A QT is very cheap and easy to do. 10g tank, paint the outside bottom black or use a towel under the tank. Use one of those cheap HOB filters like Penguin or Whisper brands, then put a piece of PVC pipe or a cheap decoration in it so the fish can feel secure. Attach with a rubberband an air line (no stone) to the bottom of the decoration or PVC pipe, to hold it down to the bottom of the tank. Use a little air pump to power the air line...you are all set. The air line will move the surface water and add oxygen to the tank, a piece of macroalgae will also help to keep the parameters pristine. Test each day, just to be on the safe side, the ammonia...any hint of a spike, do a water change. I would keep ready made up water just in case I needed it for that purpose.
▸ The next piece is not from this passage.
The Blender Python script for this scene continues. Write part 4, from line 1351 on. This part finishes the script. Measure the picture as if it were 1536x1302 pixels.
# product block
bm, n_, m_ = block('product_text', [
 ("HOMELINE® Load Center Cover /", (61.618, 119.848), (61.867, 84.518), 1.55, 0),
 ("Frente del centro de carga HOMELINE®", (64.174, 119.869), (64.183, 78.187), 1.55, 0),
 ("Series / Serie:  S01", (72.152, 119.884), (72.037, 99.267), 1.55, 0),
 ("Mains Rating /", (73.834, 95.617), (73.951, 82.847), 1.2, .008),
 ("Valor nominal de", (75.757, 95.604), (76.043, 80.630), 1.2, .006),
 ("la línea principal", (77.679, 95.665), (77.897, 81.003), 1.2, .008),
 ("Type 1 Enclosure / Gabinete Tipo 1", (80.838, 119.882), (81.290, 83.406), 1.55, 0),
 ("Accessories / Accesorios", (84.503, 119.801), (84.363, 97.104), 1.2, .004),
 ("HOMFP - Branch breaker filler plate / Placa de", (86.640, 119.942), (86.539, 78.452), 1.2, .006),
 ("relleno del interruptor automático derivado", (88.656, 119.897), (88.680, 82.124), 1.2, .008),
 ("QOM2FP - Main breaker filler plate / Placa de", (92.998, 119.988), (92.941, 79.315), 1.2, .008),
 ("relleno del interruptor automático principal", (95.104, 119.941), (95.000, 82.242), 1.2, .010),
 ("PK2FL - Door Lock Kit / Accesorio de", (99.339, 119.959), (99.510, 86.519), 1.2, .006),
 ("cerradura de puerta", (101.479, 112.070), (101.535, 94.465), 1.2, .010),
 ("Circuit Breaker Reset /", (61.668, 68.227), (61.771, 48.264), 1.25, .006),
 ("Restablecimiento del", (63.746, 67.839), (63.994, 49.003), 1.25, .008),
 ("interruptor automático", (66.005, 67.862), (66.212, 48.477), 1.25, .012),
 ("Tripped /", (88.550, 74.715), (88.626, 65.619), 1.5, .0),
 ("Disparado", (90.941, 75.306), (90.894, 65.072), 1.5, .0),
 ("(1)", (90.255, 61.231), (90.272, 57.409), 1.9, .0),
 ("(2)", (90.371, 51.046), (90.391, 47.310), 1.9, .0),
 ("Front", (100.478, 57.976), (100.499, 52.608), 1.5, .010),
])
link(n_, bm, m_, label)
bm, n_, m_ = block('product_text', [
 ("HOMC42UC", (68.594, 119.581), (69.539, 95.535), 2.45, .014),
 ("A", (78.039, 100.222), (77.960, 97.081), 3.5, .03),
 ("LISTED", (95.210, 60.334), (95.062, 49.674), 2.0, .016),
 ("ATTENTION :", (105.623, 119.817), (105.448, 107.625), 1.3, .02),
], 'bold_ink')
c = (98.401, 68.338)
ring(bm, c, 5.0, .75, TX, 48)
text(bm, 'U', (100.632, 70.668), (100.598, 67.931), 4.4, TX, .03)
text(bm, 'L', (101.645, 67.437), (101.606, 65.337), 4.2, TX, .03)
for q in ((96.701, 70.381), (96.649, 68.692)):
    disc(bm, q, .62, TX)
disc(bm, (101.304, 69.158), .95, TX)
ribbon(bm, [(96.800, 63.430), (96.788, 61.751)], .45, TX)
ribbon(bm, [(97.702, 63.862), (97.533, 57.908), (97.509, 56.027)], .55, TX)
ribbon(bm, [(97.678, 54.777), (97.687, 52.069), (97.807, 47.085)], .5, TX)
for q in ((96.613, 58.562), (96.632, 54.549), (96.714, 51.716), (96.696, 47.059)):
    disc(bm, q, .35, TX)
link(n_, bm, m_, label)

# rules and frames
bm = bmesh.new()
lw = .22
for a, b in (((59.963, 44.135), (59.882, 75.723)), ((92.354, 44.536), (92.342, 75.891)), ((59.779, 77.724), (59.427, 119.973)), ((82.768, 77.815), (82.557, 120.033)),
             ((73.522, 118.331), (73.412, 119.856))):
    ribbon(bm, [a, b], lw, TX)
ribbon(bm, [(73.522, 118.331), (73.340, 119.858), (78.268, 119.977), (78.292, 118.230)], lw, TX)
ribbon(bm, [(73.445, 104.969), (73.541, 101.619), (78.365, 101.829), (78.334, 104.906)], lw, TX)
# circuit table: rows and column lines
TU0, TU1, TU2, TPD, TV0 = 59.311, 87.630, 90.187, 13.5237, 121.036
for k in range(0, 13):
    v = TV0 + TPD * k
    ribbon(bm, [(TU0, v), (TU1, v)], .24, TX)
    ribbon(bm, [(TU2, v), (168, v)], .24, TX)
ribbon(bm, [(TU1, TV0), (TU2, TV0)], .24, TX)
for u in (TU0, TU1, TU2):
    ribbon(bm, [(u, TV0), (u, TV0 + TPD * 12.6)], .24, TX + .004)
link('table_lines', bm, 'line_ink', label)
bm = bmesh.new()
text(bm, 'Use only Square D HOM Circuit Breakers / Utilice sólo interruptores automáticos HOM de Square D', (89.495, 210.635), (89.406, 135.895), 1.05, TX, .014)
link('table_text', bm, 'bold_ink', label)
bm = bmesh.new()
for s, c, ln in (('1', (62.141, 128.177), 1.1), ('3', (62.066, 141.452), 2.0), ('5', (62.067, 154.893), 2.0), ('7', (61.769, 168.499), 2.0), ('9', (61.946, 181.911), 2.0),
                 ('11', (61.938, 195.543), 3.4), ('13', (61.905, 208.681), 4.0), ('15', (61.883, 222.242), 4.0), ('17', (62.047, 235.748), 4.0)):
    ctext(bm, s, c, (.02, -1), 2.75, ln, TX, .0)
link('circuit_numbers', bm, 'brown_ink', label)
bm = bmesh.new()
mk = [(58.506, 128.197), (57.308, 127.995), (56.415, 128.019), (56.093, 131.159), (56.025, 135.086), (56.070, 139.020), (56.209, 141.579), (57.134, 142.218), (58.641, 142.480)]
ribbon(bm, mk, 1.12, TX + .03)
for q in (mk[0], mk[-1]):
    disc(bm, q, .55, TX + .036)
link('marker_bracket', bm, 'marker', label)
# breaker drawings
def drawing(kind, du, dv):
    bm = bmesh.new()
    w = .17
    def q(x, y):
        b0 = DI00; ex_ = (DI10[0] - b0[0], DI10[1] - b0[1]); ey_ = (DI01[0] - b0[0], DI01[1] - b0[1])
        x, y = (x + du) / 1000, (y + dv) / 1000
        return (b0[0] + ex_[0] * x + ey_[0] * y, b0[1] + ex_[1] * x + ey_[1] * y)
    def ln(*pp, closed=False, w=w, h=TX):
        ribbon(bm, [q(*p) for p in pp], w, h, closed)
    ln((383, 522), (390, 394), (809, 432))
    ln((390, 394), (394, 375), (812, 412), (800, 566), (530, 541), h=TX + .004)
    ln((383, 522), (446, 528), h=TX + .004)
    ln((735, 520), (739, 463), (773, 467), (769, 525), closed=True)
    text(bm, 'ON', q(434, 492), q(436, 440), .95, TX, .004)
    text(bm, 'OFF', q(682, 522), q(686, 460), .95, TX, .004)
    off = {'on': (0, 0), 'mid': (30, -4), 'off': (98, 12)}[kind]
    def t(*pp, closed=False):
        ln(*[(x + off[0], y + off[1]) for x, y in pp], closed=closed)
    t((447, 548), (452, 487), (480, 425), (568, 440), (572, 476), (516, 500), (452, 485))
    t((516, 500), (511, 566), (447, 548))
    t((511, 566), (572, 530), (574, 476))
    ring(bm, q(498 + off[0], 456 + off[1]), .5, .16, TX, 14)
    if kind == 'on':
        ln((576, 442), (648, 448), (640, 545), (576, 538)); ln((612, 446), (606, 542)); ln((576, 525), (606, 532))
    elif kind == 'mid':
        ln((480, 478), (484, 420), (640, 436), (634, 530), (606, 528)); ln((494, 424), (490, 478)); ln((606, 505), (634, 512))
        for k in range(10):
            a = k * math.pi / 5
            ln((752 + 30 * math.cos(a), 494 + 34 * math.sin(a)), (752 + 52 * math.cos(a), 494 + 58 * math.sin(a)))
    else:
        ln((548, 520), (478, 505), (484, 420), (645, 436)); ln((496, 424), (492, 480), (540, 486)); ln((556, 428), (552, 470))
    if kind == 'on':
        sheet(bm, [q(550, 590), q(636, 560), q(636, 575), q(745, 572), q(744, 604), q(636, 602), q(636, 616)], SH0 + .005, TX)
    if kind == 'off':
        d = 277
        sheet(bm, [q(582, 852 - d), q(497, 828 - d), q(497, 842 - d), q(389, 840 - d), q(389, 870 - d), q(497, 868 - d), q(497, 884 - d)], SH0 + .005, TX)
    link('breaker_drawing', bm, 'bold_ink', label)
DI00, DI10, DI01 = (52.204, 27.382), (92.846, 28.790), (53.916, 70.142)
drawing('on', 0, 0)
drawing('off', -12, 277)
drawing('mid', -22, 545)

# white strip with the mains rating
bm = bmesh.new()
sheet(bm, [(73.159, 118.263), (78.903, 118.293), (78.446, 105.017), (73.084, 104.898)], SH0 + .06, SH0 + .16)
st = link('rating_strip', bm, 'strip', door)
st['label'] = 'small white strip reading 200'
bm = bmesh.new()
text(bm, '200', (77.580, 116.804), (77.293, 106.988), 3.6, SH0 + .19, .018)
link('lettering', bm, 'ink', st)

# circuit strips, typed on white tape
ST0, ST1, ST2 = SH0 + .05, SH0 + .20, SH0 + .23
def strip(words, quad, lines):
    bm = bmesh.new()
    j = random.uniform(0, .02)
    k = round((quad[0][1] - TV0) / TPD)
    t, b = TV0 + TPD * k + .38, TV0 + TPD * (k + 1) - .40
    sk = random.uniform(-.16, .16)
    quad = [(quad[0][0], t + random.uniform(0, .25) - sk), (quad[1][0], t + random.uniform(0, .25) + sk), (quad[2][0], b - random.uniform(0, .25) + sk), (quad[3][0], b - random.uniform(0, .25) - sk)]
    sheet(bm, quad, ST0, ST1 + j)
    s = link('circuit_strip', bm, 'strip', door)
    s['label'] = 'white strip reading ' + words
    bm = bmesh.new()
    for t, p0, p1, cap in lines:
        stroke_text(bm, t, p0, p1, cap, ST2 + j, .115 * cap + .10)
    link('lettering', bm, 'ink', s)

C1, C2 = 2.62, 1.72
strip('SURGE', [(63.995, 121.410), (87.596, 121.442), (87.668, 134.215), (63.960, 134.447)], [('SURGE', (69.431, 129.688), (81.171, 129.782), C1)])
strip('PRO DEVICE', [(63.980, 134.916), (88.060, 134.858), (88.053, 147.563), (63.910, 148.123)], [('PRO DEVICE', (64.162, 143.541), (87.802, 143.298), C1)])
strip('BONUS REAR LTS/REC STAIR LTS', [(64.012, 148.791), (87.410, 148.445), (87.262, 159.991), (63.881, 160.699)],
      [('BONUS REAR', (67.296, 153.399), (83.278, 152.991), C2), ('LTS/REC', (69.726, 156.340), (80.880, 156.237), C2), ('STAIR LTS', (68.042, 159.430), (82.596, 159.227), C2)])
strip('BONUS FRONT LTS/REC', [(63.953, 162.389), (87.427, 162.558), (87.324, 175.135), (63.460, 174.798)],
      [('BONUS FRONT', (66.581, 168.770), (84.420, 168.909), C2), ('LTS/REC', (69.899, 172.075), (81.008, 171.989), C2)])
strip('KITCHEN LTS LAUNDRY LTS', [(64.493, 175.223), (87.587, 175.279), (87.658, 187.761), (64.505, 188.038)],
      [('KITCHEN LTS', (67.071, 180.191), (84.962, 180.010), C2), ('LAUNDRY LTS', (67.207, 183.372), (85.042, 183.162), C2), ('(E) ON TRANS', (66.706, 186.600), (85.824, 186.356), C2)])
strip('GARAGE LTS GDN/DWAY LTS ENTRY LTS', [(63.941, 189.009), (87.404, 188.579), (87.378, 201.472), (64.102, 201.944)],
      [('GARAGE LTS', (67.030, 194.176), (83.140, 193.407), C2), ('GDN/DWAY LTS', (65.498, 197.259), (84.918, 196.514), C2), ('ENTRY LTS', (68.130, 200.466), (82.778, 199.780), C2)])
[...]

In all the years I have done QTs, I have never had to do an emergency water change, but better safe then sorry.
 

geridoc

Well-Known Member
I think Flower has hit the nail on the head - as long as you use tap water you will either see algae and diatoms thrive in your tank, or you will make the manufacturers of phosphate-removing pads very rich (and you very poor at the same time, kind of the symmetry of the universe at work here). You need two things - 1) RODI water, and 2) patience. Your tank is only a month old, and lots of strange things are going to happen during the next few months. As long as your water quality is good (yours is not, since it is based on tap water) these little bumps will iron themselves out. For a FOWLR don't worry about additives or calcium levels, just get the water simple and good.